Я был смешливый, чуть не падал со стула от остроумных замечаний. Прекрасно помню атмосферу того вечера и Ирины недовольные взгляды. Мы едва тогда были знакомы с ней. Потом подружимся. С Д. Ч. будем часто навещать ее в новгородском изгнании. Она отказалась от стипендии Союза писателей. Собственная гордыня и Ваше влияние (в лучшем смысле).
Она рассказала мне, какой Вы были до клинической смерти.
“Жить в смерти — сверхъестественная роскошь”.
В черновике я описываю, во что одет, свои кофейные паузы и прогулки.
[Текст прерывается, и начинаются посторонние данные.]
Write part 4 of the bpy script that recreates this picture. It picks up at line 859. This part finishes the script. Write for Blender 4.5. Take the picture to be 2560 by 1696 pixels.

Дойдя в одну из таких прогулок (“Устал писать о Вас, пойду прогуляться”) до Лавры — такой маршрут. Там вспомнил о Державине. Вы в свое время нам читали лекцию (это я так, для юмора. Вам чужд академический холод и скука и пыль кафедр). Рассказывали Вы прекрасно. Все Ваши беседы это событие. “Здесь лежит Суворов” — одно из моих любимых стихотворений в русской поэзии.
О Кирше Данилове помню беседу. И чтение Ваше — артист!
В детстве я дружил с Лидией Александровной — подругой Лидочки Ивановой, трагически погибшей балерины. Л. А. утверждала, что ее столкнула в воду во время прогулки на катере по Фонтанке соперница. С детства я боялся искусства.